[The request]: Each line of the material below should be reproduced exactly.

[Dataset records]:
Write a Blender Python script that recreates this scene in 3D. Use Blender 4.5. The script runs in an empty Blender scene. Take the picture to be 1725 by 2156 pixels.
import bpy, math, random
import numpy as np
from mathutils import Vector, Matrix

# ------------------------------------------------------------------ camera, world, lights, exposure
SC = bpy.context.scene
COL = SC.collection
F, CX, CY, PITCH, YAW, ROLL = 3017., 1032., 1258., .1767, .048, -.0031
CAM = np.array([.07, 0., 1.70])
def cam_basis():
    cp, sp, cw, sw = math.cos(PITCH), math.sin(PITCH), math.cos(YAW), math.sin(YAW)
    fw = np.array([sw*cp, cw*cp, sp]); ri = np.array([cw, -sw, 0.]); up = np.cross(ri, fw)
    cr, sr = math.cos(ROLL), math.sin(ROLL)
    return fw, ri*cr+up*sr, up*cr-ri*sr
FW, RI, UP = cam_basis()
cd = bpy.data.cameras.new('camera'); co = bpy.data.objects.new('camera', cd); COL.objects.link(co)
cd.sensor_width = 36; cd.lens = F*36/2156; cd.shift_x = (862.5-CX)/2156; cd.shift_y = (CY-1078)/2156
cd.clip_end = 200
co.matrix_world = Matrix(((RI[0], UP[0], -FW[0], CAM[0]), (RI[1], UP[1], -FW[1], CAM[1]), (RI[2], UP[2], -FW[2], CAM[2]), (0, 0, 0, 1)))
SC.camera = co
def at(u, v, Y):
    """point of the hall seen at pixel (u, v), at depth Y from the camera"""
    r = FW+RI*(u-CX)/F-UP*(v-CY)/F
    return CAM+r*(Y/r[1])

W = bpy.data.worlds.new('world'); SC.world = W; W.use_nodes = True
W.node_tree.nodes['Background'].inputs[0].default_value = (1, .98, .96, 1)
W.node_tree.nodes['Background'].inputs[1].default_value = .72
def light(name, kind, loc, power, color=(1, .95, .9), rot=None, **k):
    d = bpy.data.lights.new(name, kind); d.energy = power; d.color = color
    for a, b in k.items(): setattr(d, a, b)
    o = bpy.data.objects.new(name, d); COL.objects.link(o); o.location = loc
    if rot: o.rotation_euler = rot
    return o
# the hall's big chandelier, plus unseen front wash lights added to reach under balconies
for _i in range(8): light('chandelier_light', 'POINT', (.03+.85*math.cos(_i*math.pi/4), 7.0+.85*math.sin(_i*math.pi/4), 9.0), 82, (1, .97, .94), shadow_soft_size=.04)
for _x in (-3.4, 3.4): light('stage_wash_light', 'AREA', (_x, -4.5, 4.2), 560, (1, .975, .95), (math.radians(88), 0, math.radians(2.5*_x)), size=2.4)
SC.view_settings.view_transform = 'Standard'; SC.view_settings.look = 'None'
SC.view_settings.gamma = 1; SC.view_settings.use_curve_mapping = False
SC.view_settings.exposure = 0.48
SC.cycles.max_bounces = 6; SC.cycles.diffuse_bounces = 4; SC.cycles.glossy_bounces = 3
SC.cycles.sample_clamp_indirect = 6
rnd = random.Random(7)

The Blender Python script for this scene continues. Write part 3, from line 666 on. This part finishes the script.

[Answer]:
Write a Blender Python script that recreates this scene in 3D. Use Blender 4.5. The script runs in an empty Blender scene. Take the picture to be 1725 by 2156 pixels.
import bpy, math, random
import numpy as np
from mathutils import Vector, Matrix

# ------------------------------------------------------------------ camera, world, lights, exposure
SC = bpy.context.scene
COL = SC.collection
F, CX, CY, PITCH, YAW, ROLL = 3017., 1032., 1258., .1767, .048, -.0031
CAM = np.array([.07, 0., 1.70])
def cam_basis():
    cp, sp, cw, sw = math.cos(PITCH), math.sin(PITCH), math.cos(YAW), math.sin(YAW)
    fw = np.array([sw*cp, cw*cp, sp]); ri = np.array([cw, -sw, 0.]); up = np.cross(ri, fw)
    cr, sr = math.cos(ROLL), math.sin(ROLL)
    return fw, ri*cr+up*sr, up*cr-ri*sr
FW, RI, UP = cam_basis()
cd = bpy.data.cameras.new('camera'); co = bpy.data.objects.new('camera', cd); COL.objects.link(co)
cd.sensor_width = 36; cd.lens = F*36/2156; cd.shift_x = (862.5-CX)/2156; cd.shift_y = (CY-1078)/2156
cd.clip_end = 200
co.matrix_world = Matrix(((RI[0], UP[0], -FW[0], CAM[0]), (RI[1], UP[1], -FW[1], CAM[1]), (RI[2], UP[2], -FW[2], CAM[2]), (0, 0, 0, 1)))
SC.camera = co
def at(u, v, Y):
    """point of the hall seen at pixel (u, v), at depth Y from the camera"""
    r = FW+RI*(u-CX)/F-UP*(v-CY)/F
    return CAM+r*(Y/r[1])

W = bpy.data.worlds.new('world'); SC.world = W; W.use_nodes = True
W.node_tree.nodes['Background'].inputs[0].default_value = (1, .98, .96, 1)
W.node_tree.nodes['Background'].inputs[1].default_value = .72
def light(name, kind, loc, power, color=(1, .95, .9), rot=None, **k):
    d = bpy.data.lights.new(name, kind); d.energy = power; d.color = color
    for a, b in k.items(): setattr(d, a, b)
    o = bpy.data.objects.new(name, d); COL.objects.link(o); o.location = loc
    if rot: o.rotation_euler = rot
    return o
# the hall's big chandelier, plus unseen front wash lights added to reach under balconies
for _i in range(8): light('chandelier_light', 'POINT', (.03+.85*math.cos(_i*math.pi/4), 7.0+.85*math.sin(_i*math.pi/4), 9.0), 82, (1, .97, .94), shadow_soft_size=.04)
for _x in (-3.4, 3.4): light('stage_wash_light', 'AREA', (_x, -4.5, 4.2), 560, (1, .975, .95), (math.radians(88), 0, math.radians(2.5*_x)), size=2.4)
SC.view_settings.view_transform = 'Standard'; SC.view_settings.look = 'None'
SC.view_settings.gamma = 1; SC.view_settings.use_curve_mapping = False
SC.view_settings.exposure = 0.48
SC.cycles.max_bounces = 6; SC.cycles.diffuse_bounces = 4; SC.cycles.glossy_bounces = 3
SC.cycles.sample_clamp_indirect = 6
rnd = random.Random(7)

The Blender Python script for this scene continues. Write part 3, from line 666 on. This part finishes the script.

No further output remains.